Tonight is a full moon. There’s also going to be a total lunar eclipse. Tonight is also the first night of Passover, which always starts with a full moon (I think). I tried to look this up on the internet and the answers to how to calculate Passover and Easter dates are very complicated and involved math and java script. Yikes! This is why I am a poet.
There are many poems about the moon. You might even say that the moon is the single most poetic thing around. I want to share some of these lovely poems with you.
- Here’s a website dedicated to poems that have the phrase “full moon” in them.
- Bei Dao, perhaps the most internationally famous living Chinese poet, is the nom de plum of Zhao Zhenkai. This poem, “Moon Festival” is mysterious to me, but perhaps my Chinese Cupertino readers will understand it better. I looked for a version in Chinese and could find nothing. That’s probably my fault, not the poem’s. (My favorite part of this poem is the trees applaud.)
Moon Festival
By Bei Dao
Translated by Eliot Weinberger and Iona Man-Cheong
Lovers holding pits in their mouths
make vows and delight in each other
till the underwater infant
periscopes his parents
and is born
an uninvited guest knocks at my
door, determined to go deep
into the interior of things
the trees applaud
wait a minute, the full moon
and this plan are making me nervous
my hand fluttering
over the obscure implications of the letter
let me sit in the dark
a while longer, like
sitting on a friend’s heart
the city a burning deck
on the frozen sea
can it be saved? it must be saved
the faucet drip-drop drip-drop
mourns the reservoir
- This poem by Alan Ginsberg, “A Supermarket in California,” is a fantasy on walking around San Francisco, talking to Walt Whitman.

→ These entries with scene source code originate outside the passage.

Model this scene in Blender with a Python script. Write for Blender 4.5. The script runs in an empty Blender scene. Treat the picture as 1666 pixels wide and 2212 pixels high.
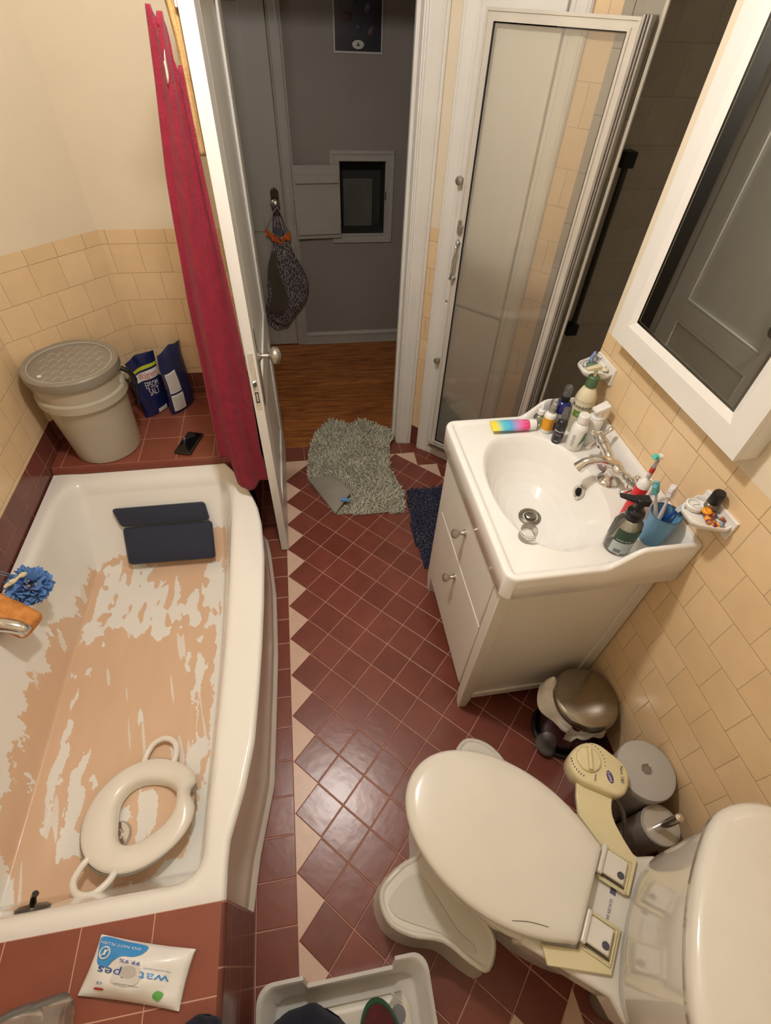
import bpy, math, random
import numpy as np
from mathutils import Vector, Matrix, noise
PI = math.pi
U = 0.112            # one floor tile is 11.2 cm; every length below is counted in floor tiles
SC = bpy.context.scene
COL = SC.collection

# ------------------------------------------------------------------ camera
def R3(yaw, pitch, roll):
    f = Vector((math.sin(yaw)*math.cos(pitch), math.cos(yaw)*math.cos(pitch), -math.sin(pitch)))
    r = f.cross(Vector((0, 0, 1))).normalized(); u = r.cross(f)
    c, s = math.cos(roll), math.sin(roll)
    return c*r+s*u, -s*r+c*u, f
cx_, cy_, cf_ = R3(0.197630, 0.821781, 0.0543708)
cam = bpy.data.objects.new('camera', bpy.data.cameras.new('camera')); COL.objects.link(cam)
m = Matrix((cx_, cy_, -cf_)).transposed().to_4x4(); m.translation = Vector((1.503984, -14.816904, 16.501841))*U
cam.matrix_world = m
cam.data.sensor_fit = 'HORIZONTAL'; cam.data.sensor_width = 36; cam.data.lens = 36*1052.45/1666
cam.data.clip_start = 0.02; cam.data.clip_end = 60
SC.camera = cam
SC.view_settings.view_transform = 'Standard'; SC.view_settings.look = 'None'
SC.view_settings.gamma = 1; SC.view_settings.use_curve_mapping = False
SC.view_settings.exposure = 0.0
# ------------------------------------------------------------------ world and lamps
w = bpy.data.worlds.new('world'); SC.world = w; w.use_nodes = True
w.node_tree.nodes['Background'].inputs[0].default_value = (1.0, 0.86, 0.72, 1)
w.node_tree.nodes['Background'].inputs[1].default_value = 0.02
def lamp(name, loc, power, color, radius=0.06, kind='POINT', size=0.3, rot=None):
    l = bpy.data.lights.new(name, kind); l.energy = power; l.color = color
    if kind == 'POINT': l.shadow_soft_size = radius
    else: l.shape = 'DISK'; l.size = size
    o = bpy.data.objects.new(name, l); COL.objects.link(o); o.location = Vector(loc)*U
    if rot: o.rotation_euler = rot
    return o
lamp('bathroom_ceiling_lamp_light', (0.9, -6.5, 20.3), 56, (1.0, 0.965, 0.935), 0.06)
lamp('hallway_fill', (-9.0, 12.0, 17.0), 6.0, (1.0, 0.95, 0.9), 0.12)  # unseen fill light added to lift the dim hall
SC.cycles.max_bounces = 10; SC.cycles.transparent_max_bounces = 16
SC.cycles.sample_clamp_indirect = 6.0

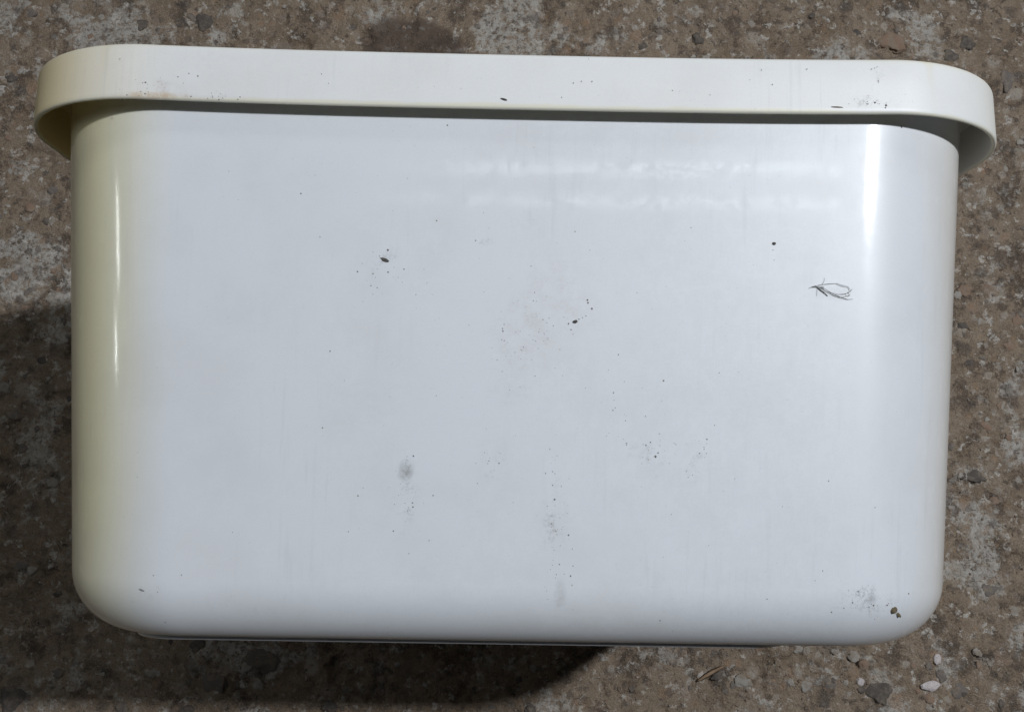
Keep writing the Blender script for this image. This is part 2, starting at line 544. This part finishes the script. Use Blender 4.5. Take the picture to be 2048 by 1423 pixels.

Here’s the first crazy stanza:
What thoughts I have of you tonight Walt Whitman, for I walked down the sidestreets under the trees with a headache self-conscious looking at the full moon.
In my hungry fatigue, and shopping for images, I went into the neon fruit supermarket, dreaming of your enumerations!
What peaches and what penumbras! Whole families shopping at night! Aisles full of husbands! Wives in the avocados, babies in the tomatoes!—and you, Garcia Lorca, what were you doing down by the watermelons?
I hope you can see the full moon wherever you are and whatever you are doing tonight.